We were given a list of numbers to call in an emergency, and not one of the picked up.
So after getting in contact with some of the awesome people who work at our school, Rachel and I ended up walking to the Emergency room that was a few blocks away.
We had initially thought to handle it by ourselves. Even though we had a lovely lady, Beatrice, who is on-call 24/7 by the school to help us with situations like this, we were hoping it'd be an easy enough process that we wouldn't have to drag her out of her house at 10pm.
But we ended up having to be jerks and making her come down.
The ER's in Italy are just unrecognizably different from those I'm used to in the states (and yes, I can say that I'm used to them since I've been in them several times in my childhood. Klutz syndrome.) There was no one to be found, no one came up to us as we wondered in, but plenty of people staring at the doe-eyed and clearly confused English-speaking girls.
We decided to wait outside in the fresh air for Beatrice.
As soon as she arrived, the rest of the process was quite smooth. They usually rank you on the level of urgency, but it wasn't super busy that night and I'm fairly certain that Beatrice played my injury up slightly, so I got in right away.
They took off the gauze and disinfected the wound. And since I had said that I wasn't entirely sure whether or not there was still glass in there, the doctor had a bit of fun (and by fun I mean not for me) squishing the cut all around. Coming to that conclusion that it was probably clear, they then told me that I wouldn't be getting stitches, but they were going to use glue instead. My haunch is that because the cut was through the webbing of my fingers that they couldn't stitch it and gluing was the easier option. Either way, it was a pretty quick process.
Rachel made more grotesque faces pointed towards my hand, the glue stung a bit, I said things poorly in Italian, and the whole thing was over. I was just directed to keep the butterfly wrapping on for the next 7 days, to keep it out of water, and I was done.
We were given a piece of paper with a barcode on it and directed to a machine outside of the ER in order to pay. Now, when we travel abroad with my university we are required to buy insurance, which we were also told would cover our trips to doctors. But unfortunately nothing in Italy is that easy. Since my trip to the ER only cost €26 I was required to pay. But if the bill had reached over €30, my insurance would have covered it. I'm not complaining (too much) because I had the money and my hand wasn't falling apart anymore.

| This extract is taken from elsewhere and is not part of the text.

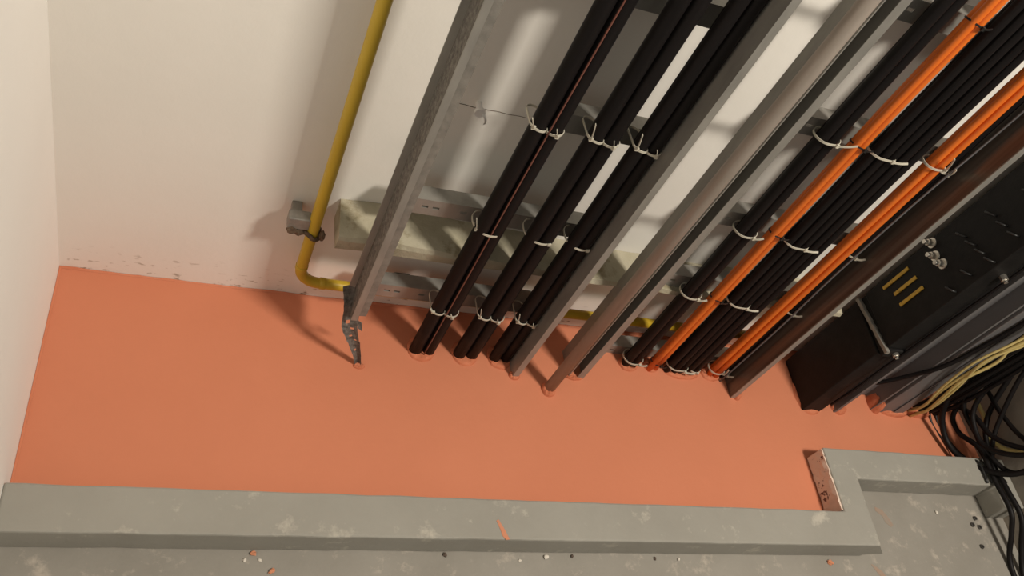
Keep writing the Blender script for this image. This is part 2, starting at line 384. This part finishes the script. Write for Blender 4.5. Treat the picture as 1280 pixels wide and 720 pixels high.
for i, (x, y, r, ps) in enumerate([(1.283,-.098,.0115,'left one of the pair'), (1.306,-.096,.0115,'right one of the pair'), (1.295,-.0793,.0095,'rear one behind the pair')]):
    cable('black_cable', x, y, r, 'black', f'black cable left of the first orange cables, {ps}', 'cable', 'black cables on the right ladder', .0012, seed=20+i, lean=-.022)
for i, (x, y, ps) in enumerate([(1.352,-.105,'left'), (1.3675,-.103,'right'), (1.3605,-.0888,'rear')]):
    cable('orange_cable', x, y, .0078, 'orange', f'orange cable, {ps} strand of the left orange group', 'cable', 'orange cables', .0010, seed=30+i, lean=-.022)
PS = ['first from left','second from left','third from left','fourth from left','fifth from left']
for i in range(5):
    cable('black_cable', 1.403+i*.0196, -.103-.002*(i % 2), .0093, 'black', f'black cable between the two orange groups, front layer, {PS[i]}', 'cable', 'black cables on the right ladder', .0010, seed=40+i, lean=-.022+.003*i)
for i in range(4):
    cable('black_cable', 1.413+i*.0196, -.0835, .0082, 'black', f'black cable between the two orange groups, back layer, {PS[i]}', 'cable', 'black cables on the right ladder', .0010, seed=50+i, lean=-.019+.003*i)
for i, (x, y, ps) in enumerate([(1.529,-.106,'left'), (1.5455,-.110,'right'), (1.538,-.0905,'rear')]):
    cable('orange_cable', x, y, .0075, 'orange', f'orange cable, {ps} strand of the right orange group beside the reflective rail', 'cable', 'orange cables', .0012, seed=60+i, lean=-.012)
for i, (x, y, ps) in enumerate([(1.5605,-.107,'left'), (1.5725,-.101,'right'), (1.5655,-.0870,'rear')]):
    cable('black_cable', x, y, .0068, 'black', f'black cable between right orange group and reflective rail, {ps} one', 'cable', 'black cables on the right ladder', .0010, seed=70+i, lean=-.010)
bm = bmesh.new()
tube(bm, smooth_path([(1.562,-.1205,.0),(1.561,-.121,.25),(1.5500,-.1235,.45),(1.547,-.1245,.6),(1.552,-.122,.75),(1.562,-.121,.92),(1.568,-.12,1.1),(1.57,-.12,1.5),(1.57,-.12,TOP-.06)], 6), .0022, 8)
tag(ob('grey_wire', bm, 'greywire', smooth=True), 'thin grey wire wandering in front of the black cables by the reflective rail', 'wire')

# ---------------------------------------------------------------- cable ties
def rrect(cx, cy, hw, hd, rad, n=5):
    out = []
    for sx, sy, a0 in ((1,1,0),(-1,1,90),(-1,-1,180),(1,-1,270)):
        for i in range(n+1):
            a = R(a0 + 90*i/n); out.append((cx + sx*(hw-rad) + rad*math.cos(a), cy + sy*(hd-rad) + rad*math.sin(a)))
    return out
def tie(cx, cy, hw, hd, z, label, group, m='white', tilt=0.0, roll=0.0, head=-.3, tail=(.012,-.012,.016), wd=.0042):
    bm = bmesh.new(); th = .0007
    rad = min(hw, hd)*.95
    loop = [Vector((x, y, z + tilt*(y-cy) + roll*(x-cx))) for x, y in rrect(cx, cy, hw, hd, rad)]
    loop = [p for i, p in enumerate(loop) if (p-loop[i-1]).length > 1e-6]
    sweep(bm, loop, [(wd/2,th),(-wd/2,th),(-wd/2,-th),(wd/2,-th)], True, up=(0,0,1))
    hx = cx + head*hw; fr = [p for p in loop if p.y < cy]; hp = min(fr, key=lambda p: abs(p.x-hx)); hp = Vector((hx, hp.y if abs(hp.x-hx) < .01 else cy-hd, z + tilt*(-hd) + roll*(hx-cx)))
    box(bm, (hp.x-.0032, hp.y-.0042, hp.z-.0034), (hp.x+.0032, hp.y-.0004, hp.z+.0034))
    if tail:
        tl = Vector(tail); e = smooth_path([hp+Vector((0,-.003,0)), hp+tl*.5+Vector((0,-.003,0)), hp+tl], 4)
        sweep(bm, e, [(.0006,wd/2),(-.0006,wd/2),(-.0006,-wd/2),(.0006,-wd/2)])
    return tag(ob('cable_tie', bm, m), label, 'cable tie', group)
RL = {.168:'lowest', .448:'second', .718:'third', .985:'fourth'}
BN = ('leftmost black bundle', 'middle black bundle', 'third black bundle')
BX = ((.7545,.0146),(.859,.0146),(.9437,.0130))
for zt, nm in RL.items():
    for b, (cx, r) in enumerate(BX):
        if zt in (.448,):
            tie(cx, -.100, 2*r+.002, .034, zt-.004, f'white cable tie around the whole {BN[b]}, {nm} rung', 'white cable ties',
                tilt=-.12, roll=-.10, head=-.85 if b == 0 else .6, tail=(-.012,-.006,.034) if b == 0 else None)
        elif zt < .9:
            for s, sn in ((-1,'left'),(1,'right')):
                tie(cx+s*(r+.0004), -.101, r+.0012, .0335, zt+(.004 if s < 0 else .001), f'white cable tie around the {sn} half of the {BN[b]}, {nm} rung', 'white cable ties',
                    tilt=-.10, roll=.14*s, head=.75*s if s < 0 else .1, tail=((-.016,-.016,.030) if b == 0 else (-.012,-.010,.040)) if s < 0 else (-.010,-.008,.020))
for zz, nm in ((.030,'lowest'),(.318,'second'),(.541,'third'),(.812,'fourth')):
    l1, l2 = -.022*min(1, zz/.9), -.012*min(1, zz/.9)
    tie(1.2945+l1, -.0925, .026, .024, zz, f'white cable tie around the black pair left of the orange cables, {nm} rung', 'white cable ties', tilt=-.1, roll=.06, head=.45, tail=(.030,-.010,.016) if zz > .7 else (.012,-.01,.014))
    tie(1.424+l1, -.096, .031, .0235, zz-.004, f'white cable tie around left half of the wide black row, {nm} rung', 'white cable ties', tilt=-.1, roll=-.02, head=.5, tail=(.020,-.012,.012))
    if zz < .1: tie(1.473+l2, -.096, .0175, .023, zz-.006, 'white cable tie around right half of the wide black row, lowest rung', 'white cable ties', tilt=-.1, head=.2, tail=(-.008,-.01,.014))
    if zz > .7 or zz < .1:
        tie(1.537+l2, -.100, .022, .0215, zz+.002, f'white cable tie around the right orange cable group, {nm} rung', 'white cable ties', tilt=-.1, roll=.1, head=.7, tail=(-.022,-.014,.040) if zz > .7 else (-.004,-.006,.026))
    tie(1.5665+l2, -.097, .0155, .020, zz-.006, f'white cable tie around black cables beside the reflective rail, {nm} rung', 'white cable ties', tilt=-.1, roll=-.04, head=.3, tail=(-.006,-.010,.022) if zz > .7 else (.012,-.01,.012))
for z, nm in ((1.095,'top'),(.815,'upper'),(.553,'middle'),(.318,'lower'),(.03,'bottom')):
    tie(1.3605-.022*min(1, z/.9), -.099, .0168, .0148, z, f'black cable tie around the left orange cable group, {nm} one', 'black cable ties', 'blacktie', tilt=-.25, roll=-.2, head=.5, tail=(.012,-.006,.006), wd=.003)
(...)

And that was basically my encounter with the Italian health system. I've had a few set backs in the healing of my hand since then, but at this point it's looking pretty good. Unfortunately it set me back in a lot of my school work, since architecture classes are almost all hands-on, thus my absence on here updating you guys. And I fear that it's only going to get worse, what with only a few weeks left of classes leaving me with finals and final-production. So you all may or may not get my spring break update before I get home. I also want to update you all on my studio project, but what I want to do and what I have time to do are often two separate worlds.

Anyways, sorry for my extended absence and sorry in advance for the absence that is bound to come. But thanks for all of you that stick with me!